#### Prompt
Below is a block of records. Copy every line in it that contains the word "scene".

#### Dataset records
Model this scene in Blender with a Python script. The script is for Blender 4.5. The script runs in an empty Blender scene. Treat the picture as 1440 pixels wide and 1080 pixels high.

...

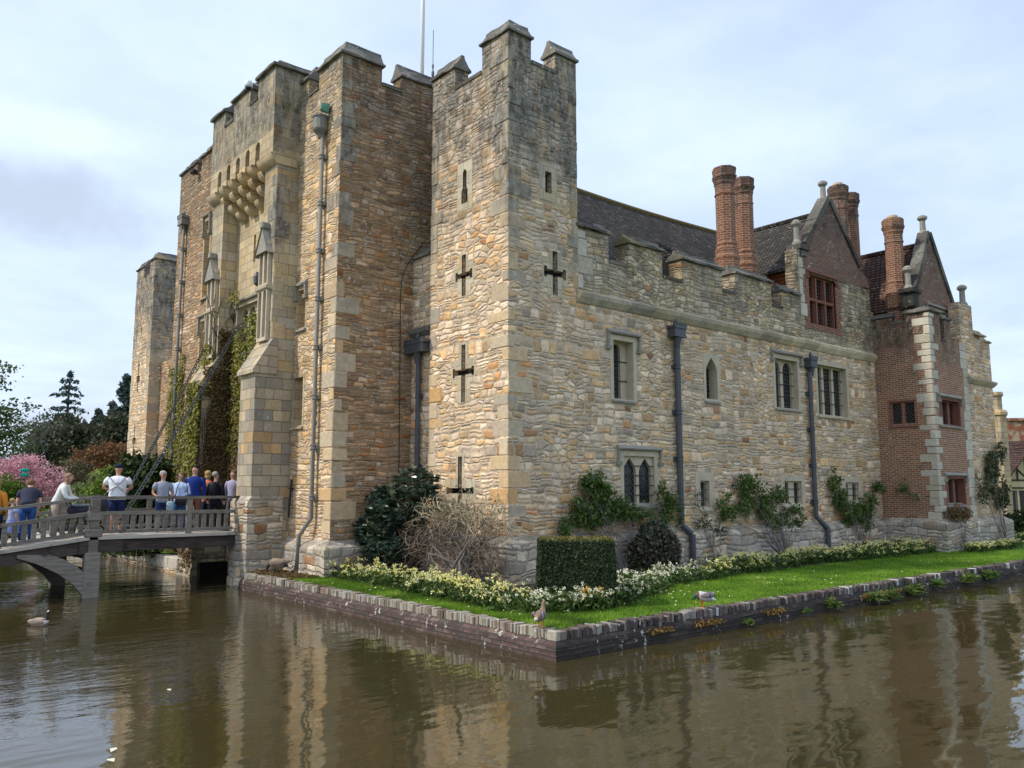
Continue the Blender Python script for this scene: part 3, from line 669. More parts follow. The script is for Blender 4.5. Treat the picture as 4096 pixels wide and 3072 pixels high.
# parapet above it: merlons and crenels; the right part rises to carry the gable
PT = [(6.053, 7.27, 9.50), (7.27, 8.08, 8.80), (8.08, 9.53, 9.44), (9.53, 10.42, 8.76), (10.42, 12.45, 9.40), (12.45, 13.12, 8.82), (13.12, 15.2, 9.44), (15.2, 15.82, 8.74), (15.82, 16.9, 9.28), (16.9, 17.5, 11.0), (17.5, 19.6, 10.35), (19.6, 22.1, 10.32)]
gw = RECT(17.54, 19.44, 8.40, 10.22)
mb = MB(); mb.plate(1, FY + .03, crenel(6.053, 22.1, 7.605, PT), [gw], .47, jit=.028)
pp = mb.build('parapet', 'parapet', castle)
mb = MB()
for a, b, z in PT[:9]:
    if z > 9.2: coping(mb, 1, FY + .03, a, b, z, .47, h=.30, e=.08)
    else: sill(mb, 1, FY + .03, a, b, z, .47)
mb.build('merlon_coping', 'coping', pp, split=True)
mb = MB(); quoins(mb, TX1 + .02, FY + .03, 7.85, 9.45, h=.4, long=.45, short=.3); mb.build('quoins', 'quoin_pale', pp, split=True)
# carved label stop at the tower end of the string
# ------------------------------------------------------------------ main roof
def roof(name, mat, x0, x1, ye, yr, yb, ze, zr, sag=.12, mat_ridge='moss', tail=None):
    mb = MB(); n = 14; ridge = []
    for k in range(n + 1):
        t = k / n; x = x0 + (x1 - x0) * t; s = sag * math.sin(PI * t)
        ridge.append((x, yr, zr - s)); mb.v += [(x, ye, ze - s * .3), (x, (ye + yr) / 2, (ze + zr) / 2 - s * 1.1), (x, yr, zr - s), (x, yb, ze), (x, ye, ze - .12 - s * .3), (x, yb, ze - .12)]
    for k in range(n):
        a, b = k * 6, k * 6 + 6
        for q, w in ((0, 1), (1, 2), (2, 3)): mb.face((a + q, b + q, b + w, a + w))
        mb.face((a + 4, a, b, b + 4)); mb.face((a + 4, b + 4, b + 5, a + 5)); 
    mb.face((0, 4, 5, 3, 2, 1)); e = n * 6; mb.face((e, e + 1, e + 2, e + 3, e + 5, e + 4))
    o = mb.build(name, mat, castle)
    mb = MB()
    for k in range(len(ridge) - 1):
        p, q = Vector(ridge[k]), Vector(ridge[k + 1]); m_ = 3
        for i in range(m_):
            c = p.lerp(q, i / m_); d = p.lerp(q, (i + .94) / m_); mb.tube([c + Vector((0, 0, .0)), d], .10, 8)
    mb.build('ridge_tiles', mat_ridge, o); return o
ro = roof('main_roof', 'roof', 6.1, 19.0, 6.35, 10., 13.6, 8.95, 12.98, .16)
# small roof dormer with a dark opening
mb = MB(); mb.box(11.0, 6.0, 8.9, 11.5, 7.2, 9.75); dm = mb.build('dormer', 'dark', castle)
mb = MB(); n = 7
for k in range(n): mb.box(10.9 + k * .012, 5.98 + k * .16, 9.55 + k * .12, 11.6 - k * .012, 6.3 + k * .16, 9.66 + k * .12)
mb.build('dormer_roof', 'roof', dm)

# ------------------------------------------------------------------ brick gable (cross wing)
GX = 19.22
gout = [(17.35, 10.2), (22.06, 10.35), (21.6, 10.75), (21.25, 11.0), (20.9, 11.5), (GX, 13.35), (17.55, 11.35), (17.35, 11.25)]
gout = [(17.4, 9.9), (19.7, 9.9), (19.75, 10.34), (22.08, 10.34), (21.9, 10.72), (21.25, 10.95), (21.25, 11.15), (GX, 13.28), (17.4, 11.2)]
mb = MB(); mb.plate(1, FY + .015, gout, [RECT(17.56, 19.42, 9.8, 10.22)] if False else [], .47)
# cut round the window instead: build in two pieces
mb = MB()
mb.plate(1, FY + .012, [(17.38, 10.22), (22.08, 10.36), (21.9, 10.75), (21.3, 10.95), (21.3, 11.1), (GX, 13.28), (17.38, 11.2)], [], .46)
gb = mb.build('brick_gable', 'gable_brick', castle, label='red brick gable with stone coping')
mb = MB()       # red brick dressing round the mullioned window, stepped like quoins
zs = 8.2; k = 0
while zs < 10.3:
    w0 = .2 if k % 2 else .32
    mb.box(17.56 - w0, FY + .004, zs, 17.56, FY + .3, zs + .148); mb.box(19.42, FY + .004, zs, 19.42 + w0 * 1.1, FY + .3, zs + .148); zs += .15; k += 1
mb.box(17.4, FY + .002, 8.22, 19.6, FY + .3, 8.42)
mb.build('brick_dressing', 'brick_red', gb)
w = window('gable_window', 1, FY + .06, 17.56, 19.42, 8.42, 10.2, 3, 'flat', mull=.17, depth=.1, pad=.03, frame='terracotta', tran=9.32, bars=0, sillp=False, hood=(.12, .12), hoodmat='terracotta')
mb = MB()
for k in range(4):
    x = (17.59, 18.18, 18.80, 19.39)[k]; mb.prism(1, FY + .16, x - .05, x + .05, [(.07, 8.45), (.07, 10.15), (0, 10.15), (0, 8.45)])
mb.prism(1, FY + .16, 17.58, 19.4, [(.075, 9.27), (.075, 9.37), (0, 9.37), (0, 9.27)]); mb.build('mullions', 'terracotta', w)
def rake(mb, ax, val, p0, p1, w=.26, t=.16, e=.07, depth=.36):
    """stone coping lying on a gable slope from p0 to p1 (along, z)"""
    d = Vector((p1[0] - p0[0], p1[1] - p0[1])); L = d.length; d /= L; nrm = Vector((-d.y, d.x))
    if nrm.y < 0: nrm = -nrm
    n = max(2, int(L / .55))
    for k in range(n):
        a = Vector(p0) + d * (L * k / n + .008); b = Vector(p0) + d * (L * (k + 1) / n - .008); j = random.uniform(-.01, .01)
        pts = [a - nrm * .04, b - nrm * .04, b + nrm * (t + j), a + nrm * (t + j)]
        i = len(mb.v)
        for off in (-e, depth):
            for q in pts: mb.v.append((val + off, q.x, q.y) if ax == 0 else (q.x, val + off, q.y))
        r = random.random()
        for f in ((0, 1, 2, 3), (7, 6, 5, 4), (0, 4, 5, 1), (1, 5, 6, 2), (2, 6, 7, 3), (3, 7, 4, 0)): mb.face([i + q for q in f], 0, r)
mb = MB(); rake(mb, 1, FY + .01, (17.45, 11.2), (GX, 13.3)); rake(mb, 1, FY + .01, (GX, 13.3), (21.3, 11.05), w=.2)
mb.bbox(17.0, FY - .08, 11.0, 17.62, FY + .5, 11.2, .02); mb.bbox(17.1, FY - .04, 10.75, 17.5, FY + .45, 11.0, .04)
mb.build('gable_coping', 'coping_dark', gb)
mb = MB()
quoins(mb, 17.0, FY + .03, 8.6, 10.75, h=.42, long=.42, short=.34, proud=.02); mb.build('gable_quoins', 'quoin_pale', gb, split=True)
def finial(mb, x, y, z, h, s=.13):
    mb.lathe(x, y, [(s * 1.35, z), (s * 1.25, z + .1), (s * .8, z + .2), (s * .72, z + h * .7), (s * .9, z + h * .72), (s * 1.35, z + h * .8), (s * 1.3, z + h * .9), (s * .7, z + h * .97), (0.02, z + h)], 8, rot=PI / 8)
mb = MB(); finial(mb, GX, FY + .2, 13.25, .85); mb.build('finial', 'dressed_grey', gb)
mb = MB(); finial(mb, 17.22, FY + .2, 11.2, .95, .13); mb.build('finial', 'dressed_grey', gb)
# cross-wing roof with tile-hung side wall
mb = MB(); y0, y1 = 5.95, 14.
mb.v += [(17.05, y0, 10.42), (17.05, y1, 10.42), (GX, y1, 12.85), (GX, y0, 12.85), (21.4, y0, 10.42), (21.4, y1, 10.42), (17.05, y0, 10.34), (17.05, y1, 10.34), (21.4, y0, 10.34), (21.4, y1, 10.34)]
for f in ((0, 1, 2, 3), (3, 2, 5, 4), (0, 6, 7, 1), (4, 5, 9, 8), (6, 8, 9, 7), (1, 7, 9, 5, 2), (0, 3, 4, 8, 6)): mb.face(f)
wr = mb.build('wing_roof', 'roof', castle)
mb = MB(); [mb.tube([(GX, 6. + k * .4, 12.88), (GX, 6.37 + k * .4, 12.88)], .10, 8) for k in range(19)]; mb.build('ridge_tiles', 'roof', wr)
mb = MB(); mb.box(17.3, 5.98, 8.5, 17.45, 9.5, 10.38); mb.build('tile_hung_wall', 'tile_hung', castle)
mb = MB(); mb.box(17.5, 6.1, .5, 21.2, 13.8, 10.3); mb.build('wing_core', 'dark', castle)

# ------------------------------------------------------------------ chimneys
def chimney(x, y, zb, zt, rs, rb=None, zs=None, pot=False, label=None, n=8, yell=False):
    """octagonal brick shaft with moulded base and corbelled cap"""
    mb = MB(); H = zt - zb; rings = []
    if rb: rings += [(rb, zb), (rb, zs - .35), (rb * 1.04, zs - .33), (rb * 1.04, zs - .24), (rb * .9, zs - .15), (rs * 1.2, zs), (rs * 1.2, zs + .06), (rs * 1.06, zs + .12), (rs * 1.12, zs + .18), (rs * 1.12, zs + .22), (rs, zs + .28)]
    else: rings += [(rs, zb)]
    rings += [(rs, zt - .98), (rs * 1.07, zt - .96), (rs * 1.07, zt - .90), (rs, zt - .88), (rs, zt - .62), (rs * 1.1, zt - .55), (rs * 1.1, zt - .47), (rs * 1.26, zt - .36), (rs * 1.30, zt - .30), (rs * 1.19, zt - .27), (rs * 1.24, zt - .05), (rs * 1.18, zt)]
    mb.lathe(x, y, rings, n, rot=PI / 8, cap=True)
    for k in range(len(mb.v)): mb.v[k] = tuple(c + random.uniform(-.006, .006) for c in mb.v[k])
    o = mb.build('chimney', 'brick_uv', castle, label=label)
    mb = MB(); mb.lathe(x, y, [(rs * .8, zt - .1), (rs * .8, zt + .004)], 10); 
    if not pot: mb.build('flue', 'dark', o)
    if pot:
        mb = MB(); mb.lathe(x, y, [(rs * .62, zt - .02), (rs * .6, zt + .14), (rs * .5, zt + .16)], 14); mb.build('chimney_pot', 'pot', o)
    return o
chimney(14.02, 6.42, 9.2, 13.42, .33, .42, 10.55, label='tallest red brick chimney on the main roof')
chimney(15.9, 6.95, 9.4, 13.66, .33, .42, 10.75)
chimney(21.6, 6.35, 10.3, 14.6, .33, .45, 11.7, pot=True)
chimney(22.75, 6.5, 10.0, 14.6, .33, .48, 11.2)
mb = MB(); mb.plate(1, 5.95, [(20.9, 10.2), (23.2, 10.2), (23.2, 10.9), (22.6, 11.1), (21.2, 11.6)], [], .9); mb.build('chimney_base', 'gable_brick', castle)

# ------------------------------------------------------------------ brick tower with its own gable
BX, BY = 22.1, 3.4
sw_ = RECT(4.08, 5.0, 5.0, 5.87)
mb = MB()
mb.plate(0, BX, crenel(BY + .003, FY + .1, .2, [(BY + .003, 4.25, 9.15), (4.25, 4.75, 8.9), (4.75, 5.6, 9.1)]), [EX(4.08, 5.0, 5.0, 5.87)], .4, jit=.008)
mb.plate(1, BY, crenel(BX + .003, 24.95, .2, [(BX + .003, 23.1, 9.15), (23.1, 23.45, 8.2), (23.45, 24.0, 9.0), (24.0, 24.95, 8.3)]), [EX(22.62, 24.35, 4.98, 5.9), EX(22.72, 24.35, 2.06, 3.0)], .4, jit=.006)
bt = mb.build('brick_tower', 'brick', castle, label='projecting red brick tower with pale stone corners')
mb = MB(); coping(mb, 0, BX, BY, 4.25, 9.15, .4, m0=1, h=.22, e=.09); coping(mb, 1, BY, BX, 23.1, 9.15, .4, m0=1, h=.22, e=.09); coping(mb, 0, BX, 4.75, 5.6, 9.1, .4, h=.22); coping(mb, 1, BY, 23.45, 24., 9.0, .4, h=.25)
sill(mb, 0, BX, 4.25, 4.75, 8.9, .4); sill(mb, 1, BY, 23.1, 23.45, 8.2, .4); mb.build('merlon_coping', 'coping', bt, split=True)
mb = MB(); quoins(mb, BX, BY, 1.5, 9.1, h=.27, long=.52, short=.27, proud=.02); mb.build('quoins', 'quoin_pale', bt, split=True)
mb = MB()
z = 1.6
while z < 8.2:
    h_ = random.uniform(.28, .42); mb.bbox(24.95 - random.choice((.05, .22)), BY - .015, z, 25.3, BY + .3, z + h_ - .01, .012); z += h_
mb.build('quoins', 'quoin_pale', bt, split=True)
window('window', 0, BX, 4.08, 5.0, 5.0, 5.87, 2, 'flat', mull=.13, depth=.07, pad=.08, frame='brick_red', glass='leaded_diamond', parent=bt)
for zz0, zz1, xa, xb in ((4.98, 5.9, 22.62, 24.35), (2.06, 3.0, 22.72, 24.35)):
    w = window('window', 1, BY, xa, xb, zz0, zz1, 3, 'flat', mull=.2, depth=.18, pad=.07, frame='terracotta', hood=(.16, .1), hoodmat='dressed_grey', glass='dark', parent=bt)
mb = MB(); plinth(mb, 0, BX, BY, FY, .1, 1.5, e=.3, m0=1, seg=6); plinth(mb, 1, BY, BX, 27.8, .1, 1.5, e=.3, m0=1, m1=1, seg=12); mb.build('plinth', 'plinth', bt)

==

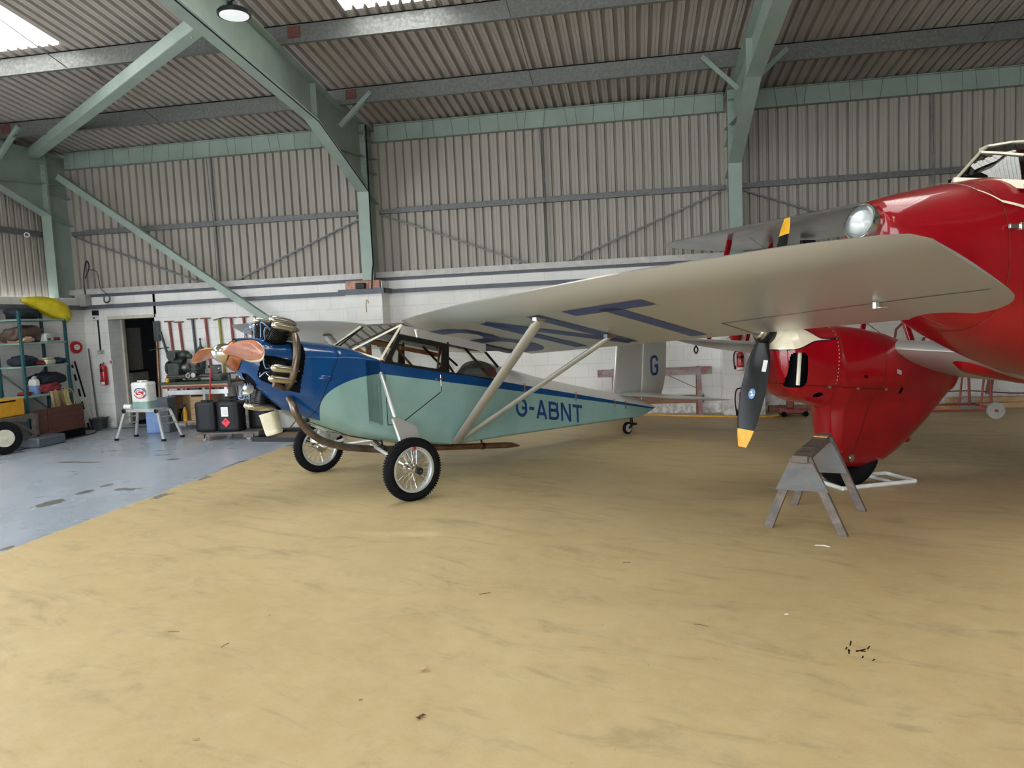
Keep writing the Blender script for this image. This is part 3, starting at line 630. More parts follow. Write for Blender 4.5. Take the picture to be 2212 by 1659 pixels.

#### Exercise response
Model this scene in Blender with a Python script. The script is for Blender 4.5. The script runs in an empty Blender scene. Treat the picture as 1440 pixels wide and 1080 pixels high.
Continue the Blender Python script for this scene: part 3, from line 669. More parts follow. The script is for Blender 4.5. Treat the picture as 4096 pixels wide and 3072 pixels high.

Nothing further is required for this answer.